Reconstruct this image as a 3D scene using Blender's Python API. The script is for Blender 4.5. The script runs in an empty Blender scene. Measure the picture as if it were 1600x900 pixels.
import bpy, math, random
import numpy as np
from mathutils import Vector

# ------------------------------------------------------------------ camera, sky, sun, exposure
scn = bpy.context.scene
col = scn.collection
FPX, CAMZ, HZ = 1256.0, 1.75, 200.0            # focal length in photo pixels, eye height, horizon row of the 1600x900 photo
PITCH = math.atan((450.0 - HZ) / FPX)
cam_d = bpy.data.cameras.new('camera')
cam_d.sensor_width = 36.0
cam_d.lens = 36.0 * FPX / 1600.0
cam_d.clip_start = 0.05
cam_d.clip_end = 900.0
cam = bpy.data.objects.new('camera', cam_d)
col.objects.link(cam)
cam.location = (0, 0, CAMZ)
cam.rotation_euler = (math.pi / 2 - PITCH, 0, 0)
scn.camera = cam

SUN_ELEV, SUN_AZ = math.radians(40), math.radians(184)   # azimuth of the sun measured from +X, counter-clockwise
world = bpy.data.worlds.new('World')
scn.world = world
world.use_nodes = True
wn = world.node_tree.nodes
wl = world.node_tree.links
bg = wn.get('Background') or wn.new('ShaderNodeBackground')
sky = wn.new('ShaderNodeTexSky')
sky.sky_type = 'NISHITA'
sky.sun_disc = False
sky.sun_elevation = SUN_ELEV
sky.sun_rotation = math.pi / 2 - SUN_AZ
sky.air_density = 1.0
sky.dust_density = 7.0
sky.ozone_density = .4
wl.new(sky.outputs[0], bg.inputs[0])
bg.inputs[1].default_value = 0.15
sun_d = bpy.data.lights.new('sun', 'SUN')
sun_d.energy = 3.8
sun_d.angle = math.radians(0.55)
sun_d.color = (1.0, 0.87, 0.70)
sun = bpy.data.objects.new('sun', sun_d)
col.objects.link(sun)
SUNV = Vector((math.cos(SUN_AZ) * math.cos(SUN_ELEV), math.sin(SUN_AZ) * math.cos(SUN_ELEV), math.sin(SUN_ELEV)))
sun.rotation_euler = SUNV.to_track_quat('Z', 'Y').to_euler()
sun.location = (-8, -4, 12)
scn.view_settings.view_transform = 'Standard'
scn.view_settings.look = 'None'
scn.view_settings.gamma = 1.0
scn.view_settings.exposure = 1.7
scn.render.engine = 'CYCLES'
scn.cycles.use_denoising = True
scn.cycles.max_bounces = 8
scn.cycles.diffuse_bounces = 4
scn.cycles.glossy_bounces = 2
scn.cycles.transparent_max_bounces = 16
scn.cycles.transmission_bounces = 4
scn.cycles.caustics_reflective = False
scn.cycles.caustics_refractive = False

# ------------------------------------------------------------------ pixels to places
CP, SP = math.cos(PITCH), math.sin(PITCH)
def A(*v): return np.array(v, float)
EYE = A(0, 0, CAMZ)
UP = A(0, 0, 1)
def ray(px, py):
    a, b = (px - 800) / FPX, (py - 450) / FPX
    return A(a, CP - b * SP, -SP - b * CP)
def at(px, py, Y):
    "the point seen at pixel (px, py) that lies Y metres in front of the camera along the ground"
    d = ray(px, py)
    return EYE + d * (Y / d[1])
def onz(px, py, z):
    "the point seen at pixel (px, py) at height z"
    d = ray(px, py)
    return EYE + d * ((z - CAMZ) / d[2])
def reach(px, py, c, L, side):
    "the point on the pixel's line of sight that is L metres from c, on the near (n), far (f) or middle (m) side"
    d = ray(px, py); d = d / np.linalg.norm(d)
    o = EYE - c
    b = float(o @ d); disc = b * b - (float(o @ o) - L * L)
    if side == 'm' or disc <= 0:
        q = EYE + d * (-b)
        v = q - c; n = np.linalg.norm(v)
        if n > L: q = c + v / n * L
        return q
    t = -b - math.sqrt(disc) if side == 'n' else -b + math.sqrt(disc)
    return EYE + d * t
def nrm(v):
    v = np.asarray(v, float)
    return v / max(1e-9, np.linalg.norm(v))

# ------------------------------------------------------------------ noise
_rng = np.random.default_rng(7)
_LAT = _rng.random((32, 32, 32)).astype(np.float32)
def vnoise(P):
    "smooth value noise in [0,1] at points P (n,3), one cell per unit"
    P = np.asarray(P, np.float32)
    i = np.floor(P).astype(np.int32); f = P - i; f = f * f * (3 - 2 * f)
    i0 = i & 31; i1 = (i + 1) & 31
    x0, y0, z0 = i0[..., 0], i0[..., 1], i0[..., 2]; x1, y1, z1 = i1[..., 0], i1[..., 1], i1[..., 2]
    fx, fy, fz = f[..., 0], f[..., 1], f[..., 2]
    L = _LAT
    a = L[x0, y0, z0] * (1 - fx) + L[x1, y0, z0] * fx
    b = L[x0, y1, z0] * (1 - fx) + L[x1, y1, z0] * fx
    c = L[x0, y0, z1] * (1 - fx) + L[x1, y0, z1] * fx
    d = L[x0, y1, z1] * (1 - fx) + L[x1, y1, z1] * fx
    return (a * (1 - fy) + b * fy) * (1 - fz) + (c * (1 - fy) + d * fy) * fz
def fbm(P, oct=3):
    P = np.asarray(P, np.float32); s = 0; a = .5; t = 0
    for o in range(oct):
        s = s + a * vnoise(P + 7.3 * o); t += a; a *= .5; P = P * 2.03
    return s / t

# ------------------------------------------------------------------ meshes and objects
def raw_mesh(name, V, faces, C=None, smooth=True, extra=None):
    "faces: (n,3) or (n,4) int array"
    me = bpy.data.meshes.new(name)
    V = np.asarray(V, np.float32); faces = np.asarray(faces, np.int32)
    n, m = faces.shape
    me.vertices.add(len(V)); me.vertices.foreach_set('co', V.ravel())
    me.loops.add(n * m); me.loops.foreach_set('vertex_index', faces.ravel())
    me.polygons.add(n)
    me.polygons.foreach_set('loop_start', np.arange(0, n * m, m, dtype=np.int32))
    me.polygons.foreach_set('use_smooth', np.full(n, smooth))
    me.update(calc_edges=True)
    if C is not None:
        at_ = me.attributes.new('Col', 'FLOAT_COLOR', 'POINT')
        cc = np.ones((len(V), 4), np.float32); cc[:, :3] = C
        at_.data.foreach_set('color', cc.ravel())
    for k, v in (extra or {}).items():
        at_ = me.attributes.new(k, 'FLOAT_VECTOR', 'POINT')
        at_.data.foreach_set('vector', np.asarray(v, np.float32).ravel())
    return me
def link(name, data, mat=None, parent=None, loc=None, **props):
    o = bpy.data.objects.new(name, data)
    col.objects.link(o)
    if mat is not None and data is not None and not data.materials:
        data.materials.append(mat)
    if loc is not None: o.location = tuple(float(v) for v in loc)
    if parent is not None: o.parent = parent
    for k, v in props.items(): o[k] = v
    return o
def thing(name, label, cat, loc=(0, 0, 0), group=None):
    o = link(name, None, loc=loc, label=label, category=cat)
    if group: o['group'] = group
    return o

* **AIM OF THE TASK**
Repeat, exactly and only, the lines from the beginning of the material through the line that contains "scn.camera = cam".

* **EXERCISE RESULT**
Reconstruct this image as a 3D scene using Blender's Python API. The script is for Blender 4.5. The script runs in an empty Blender scene. Measure the picture as if it were 1600x900 pixels.
import bpy, math, random
import numpy as np
from mathutils import Vector

# ------------------------------------------------------------------ camera, sky, sun, exposure
scn = bpy.context.scene
col = scn.collection
FPX, CAMZ, HZ = 1256.0, 1.75, 200.0            # focal length in photo pixels, eye height, horizon row of the 1600x900 photo
PITCH = math.atan((450.0 - HZ) / FPX)
cam_d = bpy.data.cameras.new('camera')
cam_d.sensor_width = 36.0
cam_d.lens = 36.0 * FPX / 1600.0
cam_d.clip_start = 0.05
cam_d.clip_end = 900.0
cam = bpy.data.objects.new('camera', cam_d)
col.objects.link(cam)
cam.location = (0, 0, CAMZ)
cam.rotation_euler = (math.pi / 2 - PITCH, 0, 0)
scn.camera = cam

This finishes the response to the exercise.